Io credo che lui fosse la persona meno adatta a militare in quella squadra e in quel contesto. Sicuramente sarebbe stato insofferente e infelice in una situazione di controllo, perché Diego sfuggiva al controllo, era il contrario del controllo. Il motivo per cui andò via da Barcellona era questo: la Juventus era assimilabile al Barcellona per l’epoca, e io credo che lui sarebbe andato via sbattendo la porta. Credo che lui abbia trovato a Napoli, anche in amicizie e contesti sbagliati, una situazione affine a lui. Maradona non era un soggetto facilmente irreggimentabile o controllabile, è vano il discorso. È come dire che se noi fossimo nati nel Seicento avremmo avuto molte più cognizioni della gente di allora, non ha senso.


Come commenta le parole di Mughini e Cruciani?
È così semplice cercare di catalizzare l’attenzione dicendo cose fuori dal coro. Se le pensano, problemi loro. È una cosa meschina e parziale che non fa onore a chi la dice. Lo dico senza acredine: Cruciani non lo conosco, nemmeno ci tengo; Mughini è un uomo di cultura, spero che il suo pensiero sia stato parziale e travisato.
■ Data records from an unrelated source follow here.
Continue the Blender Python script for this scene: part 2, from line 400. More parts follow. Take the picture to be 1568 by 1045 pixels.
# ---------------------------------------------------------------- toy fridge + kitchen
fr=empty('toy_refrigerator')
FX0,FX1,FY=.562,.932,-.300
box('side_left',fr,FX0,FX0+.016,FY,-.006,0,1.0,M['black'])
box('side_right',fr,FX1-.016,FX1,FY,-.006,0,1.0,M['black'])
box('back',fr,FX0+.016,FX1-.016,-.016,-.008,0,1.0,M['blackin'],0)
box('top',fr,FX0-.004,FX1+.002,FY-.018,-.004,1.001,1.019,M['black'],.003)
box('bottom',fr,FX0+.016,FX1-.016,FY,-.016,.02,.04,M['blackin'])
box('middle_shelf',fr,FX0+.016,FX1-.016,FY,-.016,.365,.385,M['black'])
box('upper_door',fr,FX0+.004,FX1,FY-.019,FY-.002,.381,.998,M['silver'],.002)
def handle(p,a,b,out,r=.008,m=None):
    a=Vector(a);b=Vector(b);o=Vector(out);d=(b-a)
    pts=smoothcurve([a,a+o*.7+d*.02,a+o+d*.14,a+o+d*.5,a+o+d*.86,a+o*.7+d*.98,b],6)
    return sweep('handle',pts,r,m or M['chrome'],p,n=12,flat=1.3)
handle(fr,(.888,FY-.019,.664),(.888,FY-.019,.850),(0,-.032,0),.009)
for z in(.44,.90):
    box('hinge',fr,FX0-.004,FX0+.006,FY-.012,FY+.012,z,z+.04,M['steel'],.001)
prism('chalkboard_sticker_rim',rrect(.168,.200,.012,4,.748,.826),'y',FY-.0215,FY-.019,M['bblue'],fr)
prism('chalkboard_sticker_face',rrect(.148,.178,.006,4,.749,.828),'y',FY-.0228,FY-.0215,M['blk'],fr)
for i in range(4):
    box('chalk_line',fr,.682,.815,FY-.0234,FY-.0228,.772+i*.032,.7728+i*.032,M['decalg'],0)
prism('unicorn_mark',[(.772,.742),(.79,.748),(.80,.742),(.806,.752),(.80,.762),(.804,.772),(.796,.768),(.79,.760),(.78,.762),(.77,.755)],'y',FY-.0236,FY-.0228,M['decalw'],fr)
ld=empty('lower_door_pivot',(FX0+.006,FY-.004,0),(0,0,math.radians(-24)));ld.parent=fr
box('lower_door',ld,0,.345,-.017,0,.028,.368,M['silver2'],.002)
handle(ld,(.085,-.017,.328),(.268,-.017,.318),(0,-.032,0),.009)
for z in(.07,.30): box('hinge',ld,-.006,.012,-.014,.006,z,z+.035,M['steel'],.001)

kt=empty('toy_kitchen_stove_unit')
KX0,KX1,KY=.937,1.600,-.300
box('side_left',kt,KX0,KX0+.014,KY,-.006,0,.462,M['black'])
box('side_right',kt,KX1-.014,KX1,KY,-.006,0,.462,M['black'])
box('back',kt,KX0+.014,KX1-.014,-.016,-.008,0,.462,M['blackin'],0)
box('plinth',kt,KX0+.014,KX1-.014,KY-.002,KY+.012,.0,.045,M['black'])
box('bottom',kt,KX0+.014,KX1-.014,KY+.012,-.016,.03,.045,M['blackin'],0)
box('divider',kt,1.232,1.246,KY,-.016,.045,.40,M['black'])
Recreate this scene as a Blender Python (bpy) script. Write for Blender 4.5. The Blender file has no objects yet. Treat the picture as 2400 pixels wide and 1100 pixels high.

Abbiamo lanciato un appello al Comune di Napoli sulla salvaguardia di tutti i cimeli che i tifosi hanno portato allo stadio, per sorvegliarli e creare un’area apposita. Come vedrebbe un museo di Maradona a Fuorigrotta?
Io spero che un giorno esisterà un museo del Napoli, perché ci sono delle raccolte bellissime. Mi dispiace molto che l’attuale società del Napoli abbia un po’ l’abitudine a prendere le distanze dalla storia del Napoli, invece il Napoli la storia ce l’ha ed è una storia grande.


E sul chiamare lo stadio Diego Armando Maradona?
Io dedicherei a Diego lo stadio, l’aeroporto, il porto! Maradona è quello che ha insegnato a questa città a essere vincente. È un santo patrono laico di questa città e lo stadio il suo tempio, non vedo nessun motivo per non dedicarglielo.